_INSTRUCTION_
Reproduce all the material exactly, minus any pictures it holds.

----

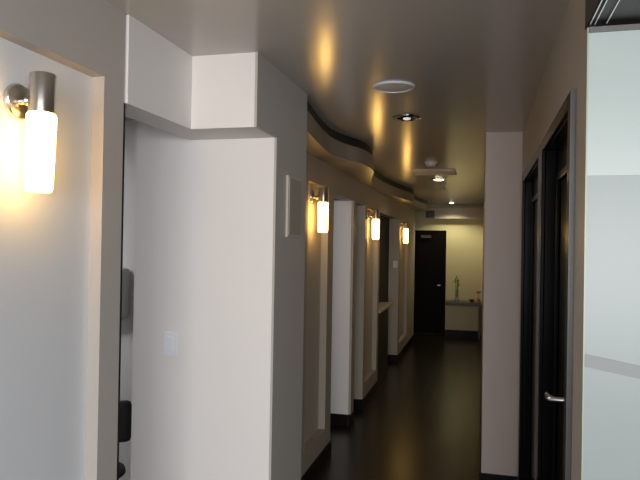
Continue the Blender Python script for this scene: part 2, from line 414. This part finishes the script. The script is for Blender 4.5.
t = thing('red_bowl', 'small dark red bowl near right end of far console', 'bowl', (-.165, 11.56, .6455))
build('bowl_body', M['red'], lambda bm: lathe(bm, [(.022, 0), (.026, .006), (.046, .04), (.048, .056), (.044, .056), (.040, .04), (.02, .012)], n=32), t, smooth=True)
t = thing('pink_flower', 'pink flower in pink pot at right end of far console', 'flower', (-.05, 11.53, .6455))
build('pot', M['pink'], lambda bm: lathe(bm, [(.024, 0), (.032, .07), (.034, .075), (.03, .075)], n=28), t, smooth=True)
build('stem', M['stem'], lambda bm: tube(bm, [(0, 0, .07), (.002, 0, .12), (.004, 0, .17)], .004, 8), t, smooth=True)
def petals(bm):
    for ring, (nn, tilt, L) in enumerate(((7, .1, .068), (6, .6, .062), (5, 1.1, .052))):
        for k in range(nn):
            a = 2*PI*k/nn+ring*.4; d = Vector((math.cos(a)*math.cos(tilt), math.sin(a)*math.cos(tilt), math.sin(tilt))); s = Vector((-math.sin(a), math.cos(a), 0))
            rows = []
            for i in range(5):
                u = i/4; wd = .026*math.sin(PI*(.15+.75*u)); c = Vector((.004, 0, .175)) + d*L*u
                rows.append([bm.verts.new(c-s*wd), bm.verts.new(c-Vector((0, 0, .004))), bm.verts.new(c+s*wd)])
            for r0, r1 in zip(rows, rows[1:]):
                for j in range(2): bm.faces.new((r0[j], r0[j+1], r1[j+1], r1[j]))
build('petals', M['pink'], petals, t, smooth=True)

# ------------------------------------------------------------------ side room: dispenser and chair
t = thing('towel_dispenser', 'grey rounded dispenser on side room wall, seen through the slot', 'dispenser', (-2.335, 3.60, 1.315))
boxes('body', M['dispenser'], [(-.13, .13, -.12, -.0005, -.165, .165)], t, .03)
boxes('slot', M['plast'], [(-.09, .09, -.10, -.03, -.172, -.1655)], t)
t = thing('office_chair', 'black office chair in the side room, glimpsed through the slot', 'chair', (-2.04, 2.98, 0), math.radians(-57))
build('seat', M['chair'], lambda bm: lathe(bm, [(.09, .355), (.15, .36), (.172, .375), (.168, .395), (.14, .408), (.05, .41)], n=40), t, smooth=True)
boxes('backrest', M['chair'], [(.235, .285, -.19, .19, .615, .83)], t, .03)
build('back_bar', M['plast'], lambda bm: tube(bm, [(.05, 0, .345), (.25, 0, .36), (.295, 0, .43), (.300, 0, .60), (.2925, 0, .70)], .011), t, smooth=True)
build('pole', M['steel'], lambda bm: lathe(bm, [(.026, .09), (.026, .24), (.018, .242), (.018, .354)], n=24), t, smooth=True)
for k in range(5):
    a = 2*PI*k/5+.2; ca, sa = math.cos(a), math.sin(a)
    lg = build('base_leg', M['plast'], lambda bm: tube(bm, [(.02*ca, .02*sa, .10), (.15*ca, .15*sa, .088), (.27*ca, .27*sa, .070)], [.024, .019, .015]), t, smooth=True)
    build('caster', M['plast'], lambda bm: lathe(bm, [(.018, -.018), (.027, -.014), (.027, .014), (.018, .018)], (.27*ca, .27*sa, .0275), 'y', 20), lg, smooth=True)

# ------------------------------------------------------------------ frosted glass partition and its overhead track
t = thing('glass_partition', 'frosted glass partition at right edge with a grey sloping reflection painted on it', 'partition', (.252, 1.70, 0))
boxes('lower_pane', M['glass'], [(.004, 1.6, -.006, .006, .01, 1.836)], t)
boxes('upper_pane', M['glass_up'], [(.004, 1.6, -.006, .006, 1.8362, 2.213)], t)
boxes('top_rail', M['edgemetal'], [(.004, 1.6, -.011, -.0061, 2.199, 2.213)], t)
boxes('edge_strip', M['edge'], [(0, .0038, -.007, .007, .01, 2.213)], t)
def reflection_band(bm):
    sl = -.17
    q = [(x, z) for x, z in ((.004, 1.384), (1.6, 1.384+sl*1.596), (1.6, 1.351+sl*1.596), (.004, 1.351))]
    a = [bm.verts.new((x, -.0075, z)) for x, z in q]; b = [bm.verts.new((x, -.0062, z)) for x, z in q]
    bm.faces.new(a); bm.faces.new(b[::-1])
    for i in range(4): bm.faces.new((a[i], b[i], b[(i+1) % 4], a[(i+1) % 4]))
build('reflection_band', M['reflection_band'], reflection_band, t)
t = thing('sliding_track', 'dark overhead track with three chrome rails above the glass partition', 'track', (.252, 1.70, 2.222))
boxes('housing', M['bronze'], [(0, 1.6, -1.6, .035, .0, H-2.222-.0005)], t)
for x in (.003, .014, .041):
    boxes('rail', M['chrome'], [(x, x+.003, -1.6, -.005, -.006, -.0002)], t)

# ------------------------------------------------------------------ lights
def area(name, loc, target, sx, sy, power, col, spread=PI):
    l = bpy.data.lights.new(name, 'AREA'); l.shape = 'RECTANGLE'; l.size = sx; l.size_y = sy; l.energy = power; l.color = col; l.spread = spread
    o = bpy.data.objects.new(name, l); C.objects.link(o); o.location = loc
    o.rotation_euler = (Vector(target)-Vector(loc)).to_track_quat('-Z', 'Y').to_euler(); return o
area('lobby_window_light', (.6, -4.6, 1.5), (.0, 2, 1.5), 2.2, 1.8, 180, (1., .985, .97))
area('lobby_side_window_light', (2.3, -3.0, 1.5), (-1.1, 2.2, 1.4), 2.2, 1.6, 125, (.97, .98, 1.))
area('side_room_light', (-2.9, 2.4, H-.03), (-2.9, 2.4, 0), .6, .6, 16, (.95, .98, 1.))
area('room_light', (-2.0, 4.6, H-.03), (-2.0, 4.6, 0), .5, .5, 4, (1., .97, .92))
def spot(name, loc, power, col):
    l = bpy.data.lights.new(name, 'SPOT'); l.energy = power; l.color = col; l.spot_size = math.radians(140); l.spot_blend = .6; l.shadow_soft_size = .03
    o = bpy.data.objects.new(name, l); C.objects.link(o); o.location = loc; return o
spot('downlight_beam', (-.50, 7.38, H-.04), 10, (1., .85, .55))
spot('far_downlight_beam', (-.537, 11.35, H-.04), 32, (1., .86, .52))

wd = bpy.data.worlds.new('world'); S.world = wd; wd.use_nodes = True
bg = wd.node_tree.nodes['Background']; bg.inputs[0].default_value = (.75, .85, 1., 1); bg.inputs[1].default_value = .22

# ------------------------------------------------------------------ camera
F = 620.; A = math.atan(162/620); RHO = math.radians(.95); pitch = math.atan(4.4/620)
f = Vector((-math.sin(A), math.cos(A), 0)); r = Vector((math.cos(A), math.sin(A), 0)); up = Vector((0, 0, 1))
f2 = math.cos(pitch)*f + math.sin(pitch)*up; u2 = math.cos(pitch)*up - math.sin(pitch)*f
cx = math.cos(RHO)*r + math.sin(RHO)*u2; cy = -math.sin(RHO)*r + math.cos(RHO)*u2
cam = bpy.data.cameras.new('camera'); cam.sensor_width = 36; cam.lens = F/640*36; cam.clip_start = .02
co = bpy.data.objects.new('camera', cam); C.objects.link(co)
R3 = Matrix((cx, cy, -f2)).transposed()
co.matrix_world = Matrix.Translation((0, 0, 1.65)) @ R3.to_4x4()
S.camera = co
vs = S.view_settings; vs.view_transform = 'Standard'; vs.look = 'None'; vs.exposure = 0; vs.gamma = 1; vs.use_curve_mapping = False
S.cycles.max_bounces = 10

----

_EXERCISE OUTPUT_
Continue the Blender Python script for this scene: part 2, from line 414. This part finishes the script. The script is for Blender 4.5.
t = thing('red_bowl', 'small dark red bowl near right end of far console', 'bowl', (-.165, 11.56, .6455))
build('bowl_body', M['red'], lambda bm: lathe(bm, [(.022, 0), (.026, .006), (.046, .04), (.048, .056), (.044, .056), (.040, .04), (.02, .012)], n=32), t, smooth=True)
t = thing('pink_flower', 'pink flower in pink pot at right end of far console', 'flower', (-.05, 11.53, .6455))
build('pot', M['pink'], lambda bm: lathe(bm, [(.024, 0), (.032, .07), (.034, .075), (.03, .075)], n=28), t, smooth=True)
build('stem', M['stem'], lambda bm: tube(bm, [(0, 0, .07), (.002, 0, .12), (.004, 0, .17)], .004, 8), t, smooth=True)
def petals(bm):
    for ring, (nn, tilt, L) in enumerate(((7, .1, .068), (6, .6, .062), (5, 1.1, .052))):
        for k in range(nn):
            a = 2*PI*k/nn+ring*.4; d = Vector((math.cos(a)*math.cos(tilt), math.sin(a)*math.cos(tilt), math.sin(tilt))); s = Vector((-math.sin(a), math.cos(a), 0))
            rows = []
            for i in range(5):
                u = i/4; wd = .026*math.sin(PI*(.15+.75*u)); c = Vector((.004, 0, .175)) + d*L*u
                rows.append([bm.verts.new(c-s*wd), bm.verts.new(c-Vector((0, 0, .004))), bm.verts.new(c+s*wd)])
            for r0, r1 in zip(rows, rows[1:]):
                for j in range(2): bm.faces.new((r0[j], r0[j+1], r1[j+1], r1[j]))
build('petals', M['pink'], petals, t, smooth=True)

# ------------------------------------------------------------------ side room: dispenser and chair
t = thing('towel_dispenser', 'grey rounded dispenser on side room wall, seen through the slot', 'dispenser', (-2.335, 3.60, 1.315))
boxes('body', M['dispenser'], [(-.13, .13, -.12, -.0005, -.165, .165)], t, .03)
boxes('slot', M['plast'], [(-.09, .09, -.10, -.03, -.172, -.1655)], t)
t = thing('office_chair', 'black office chair in the side room, glimpsed through the slot', 'chair', (-2.04, 2.98, 0), math.radians(-57))
build('seat', M['chair'], lambda bm: lathe(bm, [(.09, .355), (.15, .36), (.172, .375), (.168, .395), (.14, .408), (.05, .41)], n=40), t, smooth=True)
boxes('backrest', M['chair'], [(.235, .285, -.19, .19, .615, .83)], t, .03)
build('back_bar', M['plast'], lambda bm: tube(bm, [(.05, 0, .345), (.25, 0, .36), (.295, 0, .43), (.300, 0, .60), (.2925, 0, .70)], .011), t, smooth=True)
build('pole', M['steel'], lambda bm: lathe(bm, [(.026, .09), (.026, .24), (.018, .242), (.018, .354)], n=24), t, smooth=True)
for k in range(5):
    a = 2*PI*k/5+.2; ca, sa = math.cos(a), math.sin(a)
    lg = build('base_leg', M['plast'], lambda bm: tube(bm, [(.02*ca, .02*sa, .10), (.15*ca, .15*sa, .088), (.27*ca, .27*sa, .070)], [.024, .019, .015]), t, smooth=True)
    build('caster', M['plast'], lambda bm: lathe(bm, [(.018, -.018), (.027, -.014), (.027, .014), (.018, .018)], (.27*ca, .27*sa, .0275), 'y', 20), lg, smooth=True)

# ------------------------------------------------------------------ frosted glass partition and its overhead track
t = thing('glass_partition', 'frosted glass partition at right edge with a grey sloping reflection painted on it', 'partition', (.252, 1.70, 0))
boxes('lower_pane', M['glass'], [(.004, 1.6, -.006, .006, .01, 1.836)], t)
boxes('upper_pane', M['glass_up'], [(.004, 1.6, -.006, .006, 1.8362, 2.213)], t)
boxes('top_rail', M['edgemetal'], [(.004, 1.6, -.011, -.0061, 2.199, 2.213)], t)
boxes('edge_strip', M['edge'], [(0, .0038, -.007, .007, .01, 2.213)], t)
def reflection_band(bm):
    sl = -.17
    q = [(x, z) for x, z in ((.004, 1.384), (1.6, 1.384+sl*1.596), (1.6, 1.351+sl*1.596), (.004, 1.351))]
    a = [bm.verts.new((x, -.0075, z)) for x, z in q]; b = [bm.verts.new((x, -.0062, z)) for x, z in q]
    bm.faces.new(a); bm.faces.new(b[::-1])
    for i in range(4): bm.faces.new((a[i], b[i], b[(i+1) % 4], a[(i+1) % 4]))
build('reflection_band', M['reflection_band'], reflection_band, t)
t = thing('sliding_track', 'dark overhead track with three chrome rails above the glass partition', 'track', (.252, 1.70, 2.222))
boxes('housing', M['bronze'], [(0, 1.6, -1.6, .035, .0, H-2.222-.0005)], t)
for x in (.003, .014, .041):
    boxes('rail', M['chrome'], [(x, x+.003, -1.6, -.005, -.006, -.0002)], t)

# ------------------------------------------------------------------ lights
def area(name, loc, target, sx, sy, power, col, spread=PI):
    l = bpy.data.lights.new(name, 'AREA'); l.shape = 'RECTANGLE'; l.size = sx; l.size_y = sy; l.energy = power; l.color = col; l.spread = spread
    o = bpy.data.objects.new(name, l); C.objects.link(o); o.location = loc
    o.rotation_euler = (Vector(target)-Vector(loc)).to_track_quat('-Z', 'Y').to_euler(); return o
area('lobby_window_light', (.6, -4.6, 1.5), (.0, 2, 1.5), 2.2, 1.8, 180, (1., .985, .97))
area('lobby_side_window_light', (2.3, -3.0, 1.5), (-1.1, 2.2, 1.4), 2.2, 1.6, 125, (.97, .98, 1.))
area('side_room_light', (-2.9, 2.4, H-.03), (-2.9, 2.4, 0), .6, .6, 16, (.95, .98, 1.))
area('room_light', (-2.0, 4.6, H-.03), (-2.0, 4.6, 0), .5, .5, 4, (1., .97, .92))
def spot(name, loc, power, col):
    l = bpy.data.lights.new(name, 'SPOT'); l.energy = power; l.color = col; l.spot_size = math.radians(140); l.spot_blend = .6; l.shadow_soft_size = .03
    o = bpy.data.objects.new(name, l); C.objects.link(o); o.location = loc; return o
spot('downlight_beam', (-.50, 7.38, H-.04), 10, (1., .85, .55))
spot('far_downlight_beam', (-.537, 11.35, H-.04), 32, (1., .86, .52))

wd = bpy.data.worlds.new('world'); S.world = wd; wd.use_nodes = True
bg = wd.node_tree.nodes['Background']; bg.inputs[0].default_value = (.75, .85, 1., 1); bg.inputs[1].default_value = .22

# ------------------------------------------------------------------ camera
F = 620.; A = math.atan(162/620); RHO = math.radians(.95); pitch = math.atan(4.4/620)
f = Vector((-math.sin(A), math.cos(A), 0)); r = Vector((math.cos(A), math.sin(A), 0)); up = Vector((0, 0, 1))
f2 = math.cos(pitch)*f + math.sin(pitch)*up; u2 = math.cos(pitch)*up - math.sin(pitch)*f
cx = math.cos(RHO)*r + math.sin(RHO)*u2; cy = -math.sin(RHO)*r + math.cos(RHO)*u2
cam = bpy.data.cameras.new('camera'); cam.sensor_width = 36; cam.lens = F/640*36; cam.clip_start = .02
co = bpy.data.objects.new('camera', cam); C.objects.link(co)
R3 = Matrix((cx, cy, -f2)).transposed()
co.matrix_world = Matrix.Translation((0, 0, 1.65)) @ R3.to_4x4()
S.camera = co
vs = S.view_settings; vs.view_transform = 'Standard'; vs.look = 'None'; vs.exposure = 0; vs.gamma = 1; vs.use_curve_mapping = False
S.cycles.max_bounces = 10